--- START ---

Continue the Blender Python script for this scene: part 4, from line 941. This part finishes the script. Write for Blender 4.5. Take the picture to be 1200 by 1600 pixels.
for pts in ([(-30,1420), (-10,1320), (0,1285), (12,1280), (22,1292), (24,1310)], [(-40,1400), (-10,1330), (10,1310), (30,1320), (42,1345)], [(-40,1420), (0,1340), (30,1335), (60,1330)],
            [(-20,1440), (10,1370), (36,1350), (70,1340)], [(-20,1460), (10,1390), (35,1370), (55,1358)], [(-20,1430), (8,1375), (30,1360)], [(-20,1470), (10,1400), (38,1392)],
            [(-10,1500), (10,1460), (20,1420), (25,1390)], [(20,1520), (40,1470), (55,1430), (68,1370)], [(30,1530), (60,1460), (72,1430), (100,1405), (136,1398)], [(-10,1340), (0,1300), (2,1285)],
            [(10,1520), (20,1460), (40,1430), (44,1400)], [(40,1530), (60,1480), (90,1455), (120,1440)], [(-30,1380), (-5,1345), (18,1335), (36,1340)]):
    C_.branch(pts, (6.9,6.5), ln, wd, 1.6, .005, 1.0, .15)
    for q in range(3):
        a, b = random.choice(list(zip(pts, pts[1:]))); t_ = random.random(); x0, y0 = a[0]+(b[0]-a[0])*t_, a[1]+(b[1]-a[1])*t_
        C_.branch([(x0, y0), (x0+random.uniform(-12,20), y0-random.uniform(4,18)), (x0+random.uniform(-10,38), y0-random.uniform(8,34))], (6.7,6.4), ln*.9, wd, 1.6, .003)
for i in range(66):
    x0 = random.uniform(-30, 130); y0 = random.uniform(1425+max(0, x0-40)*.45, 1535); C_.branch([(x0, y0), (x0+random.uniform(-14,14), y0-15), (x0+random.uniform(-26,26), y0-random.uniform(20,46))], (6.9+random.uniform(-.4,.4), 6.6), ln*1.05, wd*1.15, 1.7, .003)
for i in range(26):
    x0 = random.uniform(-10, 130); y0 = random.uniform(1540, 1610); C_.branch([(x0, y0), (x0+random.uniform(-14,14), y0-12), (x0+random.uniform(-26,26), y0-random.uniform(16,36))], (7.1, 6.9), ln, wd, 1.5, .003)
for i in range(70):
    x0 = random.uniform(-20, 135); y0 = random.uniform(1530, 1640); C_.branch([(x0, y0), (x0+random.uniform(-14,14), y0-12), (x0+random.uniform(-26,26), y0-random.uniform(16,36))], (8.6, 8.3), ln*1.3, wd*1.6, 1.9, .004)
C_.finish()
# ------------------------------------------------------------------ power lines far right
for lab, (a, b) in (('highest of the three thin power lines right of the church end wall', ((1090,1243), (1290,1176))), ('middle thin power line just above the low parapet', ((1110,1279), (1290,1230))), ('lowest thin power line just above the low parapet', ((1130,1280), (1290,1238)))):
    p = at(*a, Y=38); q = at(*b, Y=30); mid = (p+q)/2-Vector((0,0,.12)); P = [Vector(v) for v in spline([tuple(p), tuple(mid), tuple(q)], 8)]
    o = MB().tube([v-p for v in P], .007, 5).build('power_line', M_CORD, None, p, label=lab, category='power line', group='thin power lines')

--- END ---

STATED TASK: Repeat the data above exactly.

WRITTEN SOLUTION:
Continue the Blender Python script for this scene: part 4, from line 941. This part finishes the script. Write for Blender 4.5. Take the picture to be 1200 by 1600 pixels.
for pts in ([(-30,1420), (-10,1320), (0,1285), (12,1280), (22,1292), (24,1310)], [(-40,1400), (-10,1330), (10,1310), (30,1320), (42,1345)], [(-40,1420), (0,1340), (30,1335), (60,1330)],
            [(-20,1440), (10,1370), (36,1350), (70,1340)], [(-20,1460), (10,1390), (35,1370), (55,1358)], [(-20,1430), (8,1375), (30,1360)], [(-20,1470), (10,1400), (38,1392)],
            [(-10,1500), (10,1460), (20,1420), (25,1390)], [(20,1520), (40,1470), (55,1430), (68,1370)], [(30,1530), (60,1460), (72,1430), (100,1405), (136,1398)], [(-10,1340), (0,1300), (2,1285)],
            [(10,1520), (20,1460), (40,1430), (44,1400)], [(40,1530), (60,1480), (90,1455), (120,1440)], [(-30,1380), (-5,1345), (18,1335), (36,1340)]):
    C_.branch(pts, (6.9,6.5), ln, wd, 1.6, .005, 1.0, .15)
    for q in range(3):
        a, b = random.choice(list(zip(pts, pts[1:]))); t_ = random.random(); x0, y0 = a[0]+(b[0]-a[0])*t_, a[1]+(b[1]-a[1])*t_
        C_.branch([(x0, y0), (x0+random.uniform(-12,20), y0-random.uniform(4,18)), (x0+random.uniform(-10,38), y0-random.uniform(8,34))], (6.7,6.4), ln*.9, wd, 1.6, .003)
for i in range(66):
    x0 = random.uniform(-30, 130); y0 = random.uniform(1425+max(0, x0-40)*.45, 1535); C_.branch([(x0, y0), (x0+random.uniform(-14,14), y0-15), (x0+random.uniform(-26,26), y0-random.uniform(20,46))], (6.9+random.uniform(-.4,.4), 6.6), ln*1.05, wd*1.15, 1.7, .003)
for i in range(26):
    x0 = random.uniform(-10, 130); y0 = random.uniform(1540, 1610); C_.branch([(x0, y0), (x0+random.uniform(-14,14), y0-12), (x0+random.uniform(-26,26), y0-random.uniform(16,36))], (7.1, 6.9), ln, wd, 1.5, .003)
for i in range(70):
    x0 = random.uniform(-20, 135); y0 = random.uniform(1530, 1640); C_.branch([(x0, y0), (x0+random.uniform(-14,14), y0-12), (x0+random.uniform(-26,26), y0-random.uniform(16,36))], (8.6, 8.3), ln*1.3, wd*1.6, 1.9, .004)
C_.finish()
# ------------------------------------------------------------------ power lines far right
for lab, (a, b) in (('highest of the three thin power lines right of the church end wall', ((1090,1243), (1290,1176))), ('middle thin power line just above the low parapet', ((1110,1279), (1290,1230))), ('lowest thin power line just above the low parapet', ((1130,1280), (1290,1238)))):
    p = at(*a, Y=38); q = at(*b, Y=30); mid = (p+q)/2-Vector((0,0,.12)); P = [Vector(v) for v in spline([tuple(p), tuple(mid), tuple(q)], 8)]
    o = MB().tube([v-p for v in P], .007, 5).build('power_line', M_CORD, None, p, label=lab, category='power line', group='thin power lines')